━━ EXCERPTED RECORDS ━━

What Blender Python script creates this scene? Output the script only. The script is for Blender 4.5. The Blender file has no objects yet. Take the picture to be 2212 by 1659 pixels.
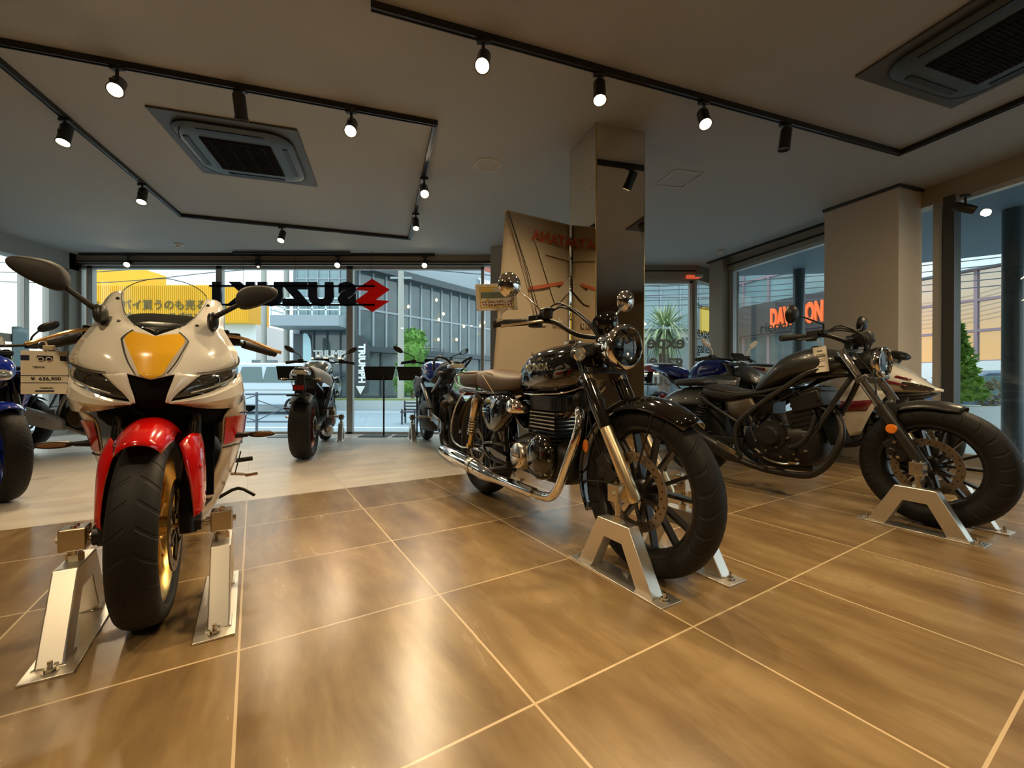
import bpy, math, random
import numpy as np
from math import sin, cos, pi, radians, sqrt, atan2
from mathutils import Vector, Matrix
random.seed(7)
SC = bpy.context.scene
COL = SC.collection
# ---------------------------------------------------------------- camera, world, exposure
F, CH = 905.0, 0.756          # focal length in pixels of the 2212-wide frame, camera height
cam = bpy.data.cameras.new('camera')
cam.sensor_width = 36.0
cam.lens = 36.0 * F / 2212.0
cam.clip_start = 0.02
cam.clip_end = 300
camo = bpy.data.objects.new('camera', cam)
COL.objects.link(camo)
camo.location = (0, 0, CH)
camo.rotation_euler = (radians(90) - 0.0014, 0, 0)
camo.rotation_mode = 'XYZ'
camo.matrix_world = Matrix.Translation((0, 0, CH)) @ Matrix.Rotation(radians(90) - 0.0014, 4, 'X') @ Matrix.Rotation(0.0023, 4, 'Z')
SC.camera = camo
SC.view_settings.view_transform = 'Standard'
SC.view_settings.look = 'None'
SC.view_settings.gamma = 1
SC.view_settings.use_curve_mapping = False
SC.view_settings.exposure = 0.0
SC.cycles.max_bounces = 8
SC.cycles.glossy_bounces = 5
SC.cycles.transparent_max_bounces = 16
SC.cycles.sample_clamp_indirect = 6
SC.cycles.caustics_reflective = False
SC.cycles.caustics_refractive = False
SC.cycles.use_denoising = True
SPOT_W = 68.0                 # watts of one track spot
SKY = 2.9

def build_world():
    w = bpy.data.worlds.new('evening_sky')
    SC.world = w
    w.use_nodes = True
    nt = w.node_tree
    for n in list(nt.nodes):
        nt.nodes.remove(n)
    N, L = nt.nodes.new, nt.links.new
    out = N('ShaderNodeOutputWorld')
    bg = N('ShaderNodeBackground')
    tc = N('ShaderNodeTexCoord')
    sep = N('ShaderNodeSeparateXYZ')
    L(tc.outputs['Generated'], sep.inputs[0])
    up = N('ShaderNodeValToRGB')                       # pale horizon to light blue zenith
    up.color_ramp.elements[0].position = 0.0
    up.color_ramp.elements[0].color = (0.44, 0.49, 0.50, 1)
    up.color_ramp.elements[1].position = 0.7
    up.color_ramp.elements[1].color = (0.84, 0.95, 1.0, 1)
    L(sep.outputs['Z'], up.inputs[0])
    # low sun glow towards the west (-X)
    west = N('ShaderNodeMapRange')
    west.inputs[1].default_value = -0.70
    west.inputs[2].default_value = -0.95
    L(sep.outputs['X'], west.inputs[0])
    low = N('ShaderNodeMapRange')
    low.inputs[1].default_value = 0.22
    low.inputs[2].default_value = 0.06
    L(sep.outputs['Z'], low.inputs[0])
    mul = N('ShaderNodeMath')
    mul.operation = 'MULTIPLY'
    L(west.outputs[0], mul.inputs[0])
    L(low.outputs[0], mul.inputs[1])
    mx = N('ShaderNodeMixRGB')
    mx.inputs['Color2'].default_value = (0.85, 0.50, 0.18, 1)
    L(mul.outputs[0], mx.inputs['Fac'])
    L(up.outputs[0], mx.inputs['Color1'])
    L(mx.outputs[0], bg.inputs['Color'])
    bg.inputs['Strength'].default_value = SKY
    L(bg.outputs[0], out.inputs[0])
build_world()

# ---------------------------------------------------------------- materials
MATS = {}
def mat(name, col=(.5, .5, .5), rough=.5, metal=0., coat=0., spec=.5, emit=None, estr=1., trans=0., var=.0, vscale=8., bump=0., bscale=60., alpha=None):
    if name in MATS:
        return MATS[name]
    m = bpy.data.materials.new(name)
    m.use_nodes = True
    nt = m.node_tree
    b = nt.nodes['Principled BSDF']
    b.inputs['Base Color'].default_value = (*col, 1)
    b.inputs['Roughness'].default_value = rough
    b.inputs['Metallic'].default_value = metal
    b.inputs['Coat Weight'].default_value = coat
    b.inputs['Coat Roughness'].default_value = .03
    b.inputs['Specular IOR Level'].default_value = spec
    b.inputs['Transmission Weight'].default_value = trans
    if emit:
        b.inputs['Emission Color'].default_value = (*emit, 1)
        b.inputs['Emission Strength'].default_value = estr
    if alpha is not None:
        b.inputs['Alpha'].default_value = alpha
    tc = nt.nodes.new('ShaderNodeTexCoord')
    no = nt.nodes.new('ShaderNodeTexNoise')
    no.inputs['Scale'].default_value = vscale
    no.inputs['Detail'].default_value = 5
    nt.links.new(tc.outputs['Object'], no.inputs['Vector'])
    # every surface carries a little unevenness in its gloss
    mr = nt.nodes.new('ShaderNodeMapRange')
    mr.inputs[3].default_value = max(0., rough - .05 * (rough + .1))
    mr.inputs[4].default_value = min(1., rough + .12 * (rough + .1))
    nt.links.new(no.outputs['Fac'], mr.inputs[0])
    nt.links.new(mr.outputs[0], b.inputs['Roughness'])
    if var > 0:
        mx = nt.nodes.new('ShaderNodeMixRGB')
        mx.inputs['Color1'].default_value = (*[max(0, c * (1 - var)) for c in col], 1)
        mx.inputs['Color2'].default_value = (*[min(1, c * (1 + var)) for c in col], 1)
        nt.links.new(no.outputs['Fac'], mx.inputs['Fac'])
        nt.links.new(mx.outputs[0], b.inputs['Base Color'])
    if bump > 0:
        n2 = nt.nodes.new('ShaderNodeTexNoise')
        n2.inputs['Scale'].default_value = bscale
        n2.inputs['Detail'].default_value = 4
        nt.links.new(tc.outputs['Object'], n2.inputs['Vector'])
        bp = nt.nodes.new('ShaderNodeBump')
        bp.inputs['Strength'].default_value = bump
        bp.inputs['Distance'].default_value = .002
        nt.links.new(n2.outputs['Fac'], bp.inputs['Height'])
        nt.links.new(bp.outputs[0], b.inputs['Normal'])
    MATS[name] = m
    return m

def glassmat(name, tint=(1, 1, 1), refl=.06, rough=0.0):
    """thin pane: straight-through transparency plus a mirror coat that grows at grazing angles"""
    if name in MATS:
        return MATS[name]
    m = bpy.data.materials.new(name)
    m.use_nodes = True
    nt = m.node_tree
    for n in list(nt.nodes):
        nt.nodes.remove(n)
    N, L = nt.nodes.new, nt.links.new
    o = N('ShaderNodeOutputMaterial')
    t = N('ShaderNodeBsdfTransparent')
    t.inputs[0].default_value = (*tint, 1)
    g = N('ShaderNodeBsdfGlossy')
    g.inputs['Roughness'].default_value = rough
    lw = N('ShaderNodeLayerWeight')
    lw.inputs['Blend'].default_value = .25
    mr = N('ShaderNodeMapRange')
    mr.inputs[3].default_value = refl * .5
    mr.inputs[4].default_value = min(1, refl * 7)
    L(lw.outputs['Fresnel'], mr.inputs[0])
    mx = N('ShaderNodeMixShader')
    L(mr.outputs[0], mx.inputs[0])
    L(t.outputs[0], mx.inputs[1])
    L(g.outputs[0], mx.inputs[2])
    L(mx.outputs[0], o.inputs[0])
    MATS[name] = m
    return m

def tiremat():
    m = mat('tyre_rubber', (.0085, .0078, .007), .6, spec=.32)
    nt = m.node_tree
    N, L = nt.nodes.new, nt.links.new
    b = nt.nodes['Principled BSDF']
    tc = N('ShaderNodeTexCoord')
    s = N('ShaderNodeSeparateXYZ')
    L(tc.outputs['Object'], s.inputs[0])
    at = N('ShaderNodeMath'); at.operation = 'ARCTAN2'
    L(s.outputs['Z'], at.inputs[0]); L(s.outputs['X'], at.inputs[1])
    ab = N('ShaderNodeMath'); ab.operation = 'ABSOLUTE'
    L(s.outputs['Y'], ab.inputs[0])
    k = N('ShaderNodeMath'); k.operation = 'MULTIPLY_ADD'
    L(at.outputs[0], k.inputs[0]); k.inputs[1].default_value = 26.0
    q = N('ShaderNodeMath'); q.operation = 'MULTIPLY'; q.inputs[1].default_value = 75.0
    L(ab.outputs[0], q.inputs[0]); L(q.outputs[0], k.inputs[2])
    sn = N('ShaderNodeMath'); sn.operation = 'SINE'
    L(k.outputs[0], sn.inputs[0])
    gt = N('ShaderNodeMapRange'); gt.inputs[1].default_value = .80; gt.inputs[2].default_value = .93
    L(sn.outputs[0], gt.inputs[0])
    # grooves only on the tread band, 12 mm and more off the centre line
    ln = N('ShaderNodeVectorMath'); ln.operation = 'LENGTH'
    cx = N('ShaderNodeCombineXYZ')
    L(s.outputs['X'], cx.inputs[0]); L(s.outputs['Z'], cx.inputs[2])
    L(cx.outputs[0], ln.inputs[0])
    tr = N('ShaderNodeMath'); tr.operation = 'GREATER_THAN'; tr.inputs[1].default_value = .255
    L(ln.outputs['Value'], tr.inputs[0])
    cc = N('ShaderNodeMath'); cc.operation = 'GREATER_THAN'; cc.inputs[1].default_value = .010
    L(ab.outputs[0], cc.inputs[0])
    m1 = N('ShaderNodeMath'); m1.operation = 'MULTIPLY'
    m2 = N('ShaderNodeMath'); m2.operation = 'MULTIPLY'
    L(gt.outputs[0], m1.inputs[0]); L(tr.outputs[0], m1.inputs[1])
    L(m1.outputs[0], m2.inputs[0]); L(cc.outputs[0], m2.inputs[1])
    iv = N('ShaderNodeMath'); iv.operation = 'SUBTRACT'; iv.inputs[0].default_value = 1
    L(m2.outputs[0], iv.inputs[1])
    bp = N('ShaderNodeBump'); bp.inputs['Strength'].default_value = 1.0; bp.inputs['Distance'].default_value = .003
    L(iv.outputs[0], bp.inputs['Height']); L(bp.outputs[0], b.inputs['Normal'])
    return m

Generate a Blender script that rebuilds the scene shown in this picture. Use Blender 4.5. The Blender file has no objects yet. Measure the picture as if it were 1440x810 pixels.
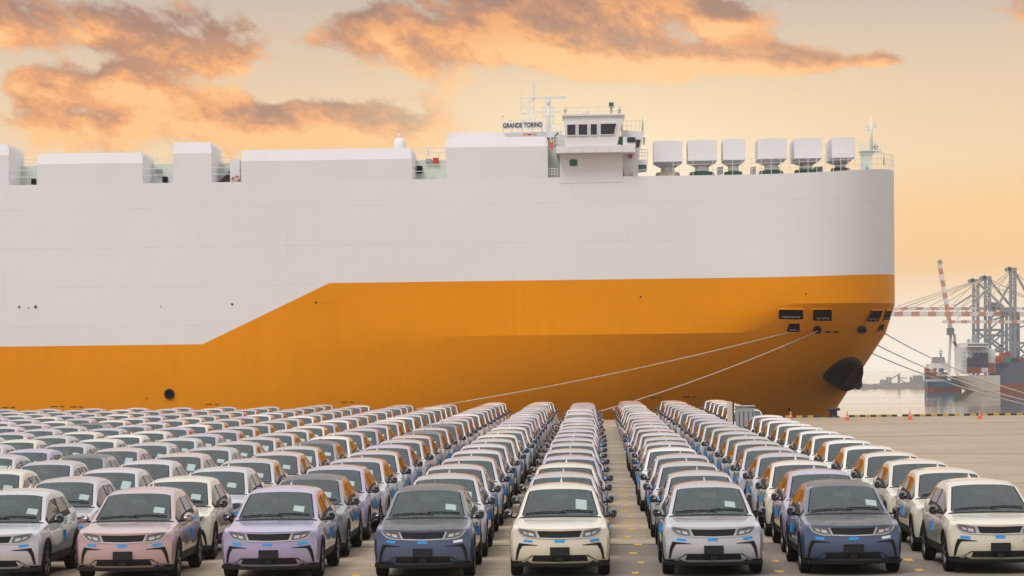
import bpy, bmesh, math, random
import numpy as np
from mathutils import Vector, Matrix
from mathutils.bvhtree import BVHTree

random.seed(7)
HAZE = True
scene = bpy.context.scene
COL = scene.collection

# ------------------------------------------------------------------ camera
W, H, F = 1440.0, 810.0, 3713.0          # photograph size and focal length in its pixels
VPX, VPY = 835.0, 510.0                  # where the car columns vanish
ROLL = math.radians(0.70)
CAM = Vector((0.0, 0.0, 3.78))
_f = Vector(((VPX - W / 2) / F, -(VPY - H / 2) / F, -1.0)).normalized()
_r = Vector((math.cos(ROLL), math.sin(ROLL), 0.0))
_r = (_r - _f * _r.dot(_f)).normalized()
_u = _r.cross(_f).normalized()
W2C = Matrix((_r, _f, _u)).transposed()   # columns: world X, Y, Z seen by the camera
C2W = W2C.transposed()
cam_data = bpy.data.cameras.new('camera')
cam_data.sensor_width = 36.0
cam_data.lens = 36.0 * F / W
cam_data.clip_start = 0.5
cam_data.clip_end = 60000.0
cam = bpy.data.objects.new('camera', cam_data)
COL.objects.link(cam)
cam.matrix_world = Matrix.Translation(CAM) @ C2W.to_4x4()
scene.camera = cam

def at(px, py, Y):
    """world point on the vertical plane at depth Y that photo pixel (px, py) looks at"""
    d = C2W @ Vector(((px - W / 2) / F, -(py - H / 2) / F, -1.0))
    return CAM + d * ((Y - CAM.y) / d.y)

def atz(px, py, Z):
    d = C2W @ Vector(((px - W / 2) / F, -(py - H / 2) / F, -1.0))
    return CAM + d * ((Z - CAM.z) / d.z)

def pix(p):
    c = W2C @ (Vector(p) - CAM)
    return (W / 2 + F * c.x / -c.z, H / 2 - F * c.y / -c.z)

# ------------------------------------------------------------------ world, sun, exposure
def nd(nt, typ, **kw):
    n = nt.nodes.new(typ)
    for k, v in kw.items():
        if k.startswith('i_'):
            n.inputs[k[2:].replace('_', ' ')].default_value = v
        else:
            setattr(n, k, v)
    return n

class NG:
    """tiny expression helper over a node tree"""
    def __init__(s, nt): s.nt = nt
    def put(s, sock, v):
        if isinstance(v, bpy.types.NodeSocket): s.nt.links.new(v, sock)
        elif v is not None: sock.default_value = v
    def m(s, op, a, b=None, c=None, clamp=False):
        n = s.nt.nodes.new('ShaderNodeMath'); n.operation = op; n.use_clamp = clamp
        s.put(n.inputs[0], a); s.put(n.inputs[1], b); s.put(n.inputs[2], c)
        return n.outputs[0]
    def mr(s, v, a, b, c=0.0, d=1.0, typ='LINEAR'):
        n = s.nt.nodes.new('ShaderNodeMapRange'); n.interpolation_type = typ
        s.put(n.inputs[0], v)
        for i, x in enumerate((a, b, c, d)): s.put(n.inputs[i + 1], x)
        return n.outputs[0]
    def mix(s, f, a, b, mode='MIX'):
        n = s.nt.nodes.new('ShaderNodeMix'); n.data_type = 'RGBA'; n.blend_type = mode
        s.put(n.inputs[0], f)
        s.put(n.inputs[6], a if isinstance(a, bpy.types.NodeSocket) else (*a, 1))
        s.put(n.inputs[7], b if isinstance(b, bpy.types.NodeSocket) else (*b, 1))
        return n.outputs[2]
    def noise(s, vec, scale, detail=4.0, rough=0.5, dist=0.0):
        n = s.nt.nodes.new('ShaderNodeTexNoise')
        s.put(n.inputs['Vector'], vec)
        n.inputs['Scale'].default_value = scale; n.inputs['Detail'].default_value = detail
        n.inputs['Roughness'].default_value = rough; n.inputs['Distortion'].default_value = dist
        return n.outputs[0]
    def ramp(s, f, stops, interp='LINEAR'):
        n = s.nt.nodes.new('ShaderNodeValToRGB'); s.put(n.inputs[0], f)
        cr = n.color_ramp; cr.interpolation = interp
        while len(cr.elements) < len(stops): cr.elements.new(0.5)
        for e, (p, c) in zip(cr.elements, stops): e.position = p; e.color = (*c, 1)
        return n.outputs[0]
    def vm(s, op, a, b=None):
        n = s.nt.nodes.new('ShaderNodeVectorMath'); n.operation = op
        s.put(n.inputs[0], a); s.put(n.inputs[1], b)
        return n.outputs[0]
    def comb(s, x, y, z):
        n = s.nt.nodes.new('ShaderNodeCombineXYZ')
        s.put(n.inputs[0], x); s.put(n.inputs[1], y); s.put(n.inputs[2], z)
        return n.outputs[0]
    def sep(s, v):
        n = s.nt.nodes.new('ShaderNodeSeparateXYZ'); s.put(n.inputs[0], v)
        return n.outputs

SUN_EL, SUN_AZ = math.radians(58), math.radians(-150)   # azimuth from +Y towards +X: behind the camera's left
world = bpy.data.worlds.new('World')
scene.world = world
world.use_nodes = True
wt = world.node_tree
wt.nodes.clear()
g = NG(wt)
tc = nd(wt, 'ShaderNodeTexCoord')
dx, dy, dz = g.sep(tc.outputs['Generated'])
sky = nd(wt, 'ShaderNodeTexSky', sky_type='NISHITA', sun_disc=False, sun_elevation=SUN_EL, sun_rotation=SUN_AZ)
sky.dust_density = 4.0
# evening sky: pale at the horizon, apricot above it, grey-beige higher up, cool grey overhead
el = g.m('MAXIMUM', dz, 0.0)
horiz = g.ramp(g.m('MULTIPLY', el, 5.0), [
    (0.0, (1.22, 1.12, 0.99)), (0.08, (1.14, 1.0, 0.82)), (0.17, (1.03, 0.66, 0.33)), (0.28, (1.03, 0.66, 0.32)), (0.38, (0.96, 0.70, 0.44)),
    (0.52, (0.84, 0.64, 0.44)), (0.70, (0.62, 0.51, 0.42)), (1.0, (0.60, 0.54, 0.50))])
high = g.ramp(el, [(0.0, (0.62, 0.56, 0.52)), (0.35, (0.80, 0.77, 0.77)), (1.0, (1.22, 1.22, 1.27))])
base = g.mix(g.mr(el, 0.14, 0.30), horiz, high)
# away from the sunset the low sky turns to soft grey-pink
west = g.mr(dy, -0.2, 0.85, 0.0, 1.0, 'SMOOTHSTEP')
base = g.mix(west, g.mix(g.mr(el, 0.0, 0.4), (0.62, 0.58, 0.58), high), base)
skyd = g.mix(1.0, sky.outputs[0], (0.05, 0.05, 0.05), 'MULTIPLY')
base = g.mix(0.06, base, skyd)
# view-plane angles of the part of the sky beyond the ship
ys = g.m('MAXIMUM', dy, 0.05)
ta = g.m('DIVIDE', dx, ys)
te = g.m('DIVIDE', dz, ys)
front = g.mr(dy, 0.5, 0.8)
def ang(px, py):
    p = at(px, py, 1000.0) - CAM
    return p.x / p.y, p.z / p.y
def bump(px, py, sx, sy, k, both=False):
    a, e = ang(px, py)
    u = g.m('MULTIPLY', g.m('SUBTRACT', ta, a), F / sx)
    v = g.m('MULTIPLY', g.m('SUBTRACT', te, e), F / sy)
    r2 = g.m('ADD', g.m('MULTIPLY', u, u), g.m('MULTIPLY', v, v))
    e_ = g.m('MULTIPLY', g.m('EXPONENT', g.m('MULTIPLY', r2, -0.5)), k)
    return (e_, g.m('MULTIPLY', e_, v)) if both else e_
CLOUDS = [(90, 22, 170, 30, .50), (215, 70, 110, 34, .46), (300, 45, 60, 40, .34), (50, 118, 110, 20, .34), (150, 128, 70, 26, .40), (40, 165, 110, 24, .36), (160, 182, 120, 18, .34),
          (300, 165, 70, 20, .36), (350, 175, 60, 16, .30), (540, 55, 80, 34, .50), (500, 35, 50, 22, .30), (660, 90, 80, 26, .34), (545, 150, 40, 12, .25),
          (760, 35, 120, 50, .58), (850, 85, 80, 24, .34), (440, 178, 60, 24, .34), (500, 182, 90, 24, .46), (620, 185, 90, 20, .42), (1040, 82, 80, 17, .85), (1010, 28, 32, 17, .80), (960, 120, 40, 14, .25),
          (1255, 86, 50, 10, .70), (1130, 92, 60, 12, .45), (1330, 170, 50, 10, .4), (60, 225, 160, 16, .25), (945, 8, 70, 24, .20), (330, 225, 120, 14, .2),
          (400, 120, 70, 18, -.3), (1200, 20, 160, 50, -.35), (1250, 270, 260, 90, -.6), (900, 200, 160, 50, -.3), (410, 60, 30, 60, -.3), (400, 5, 60, 24, -.3), (1360, 120, 80, 60, -.4), (340, 110, 120, 14, -.2), (30, 80, 60, 12, -.3)]
tot = under = None
for c in CLOUDS:
    b, u_ = bump(*c, both=True)
    tot = b if tot is None else g.m('ADD', tot, b)
    if c[4] > 0: under = u_ if under is None else g.m('ADD', under, u_)
tot = g.m('MULTIPLY', tot, front)
warp = g.comb(g.m('MULTIPLY', dx, 0.9), g.m('MULTIPLY', dy, 0.9), g.m('ADD', g.m('MULTIPLY', dz, 1.5), g.m('MULTIPLY', dx, 0.30)))
def density(off):
    v = g.vm('ADD', warp, off) if off else warp
    n1 = g.noise(v, 22.0, 10.0, 0.64, 0.12)
    return g.m('MULTIPLY', g.m('SUBTRACT', n1, 0.5), 3.3)
d0 = g.m('ADD', density(None), tot)
d1 = g.m('ADD', density((0.004, 0.0, -0.016)), tot)
alpha = g.mr(d0, 0.04, 0.44, 0.0, 1.0, 'SMOOTHSTEP')
lit = g.mr(g.m('SUBTRACT', d0, d1), -0.30, 0.34)
lowlit = g.mr(te, 0.045, 0.135, 0.42, -0.12)
lit = g.m('ADD', g.m('MULTIPLY', lit, 0.75), 0.16)
lit = g.m('ADD', lit, g.m('MULTIPLY', g.m('MULTIPLY', under, front), -0.8))   # the sun is low: cloud bellies glow
lit = g.m('ADD', lit, lowlit, clamp=True)
ccol = g.ramp(lit, [(0.0, (0.38, 0.205, 0.15)), (0.35, (0.58, 0.275, 0.155)), (0.7, (0.90, 0.40, 0.155)), (1.0, (1.0, 0.56, 0.24))])
ccol = g.mix(west, (0.50, 0.46, 0.46), ccol)
highfade = g.mr(el, 0.16, 0.40, 1.0, 0.25)
alpha = g.m('MULTIPLY', g.m('MULTIPLY', alpha, 0.92), highfade)
skyc = g.mix(alpha, base, ccol)
glow = g.m('MULTIPLY', g.m('ADD', bump(930, 205, 200, 75, 1.0), bump(720, 165, 160, 40, 0.5)), front)
skyc = g.mix(g.m('MULTIPLY', glow, 0.55, clamp=True), skyc, (1.0, 0.80, 0.50))
skyc = g.mix(g.m('MULTIPLY', g.m('MULTIPLY', bump(905, 250, 110, 38, 1.0), front), 0.6), skyc, (1.05, 0.92, 0.74))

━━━

:: STATED PROBLEM ::
Gather all the lines that include the word "only" and copy them out.

:: FINAL ANSWER ::
What Blender Python script creates this scene? Output the script only. The script is for Blender 4.5. The Blender file has no objects yet. Take the picture to be 2212 by 1659 pixels.
    # grooves only on the tread band, 12 mm and more off the centre line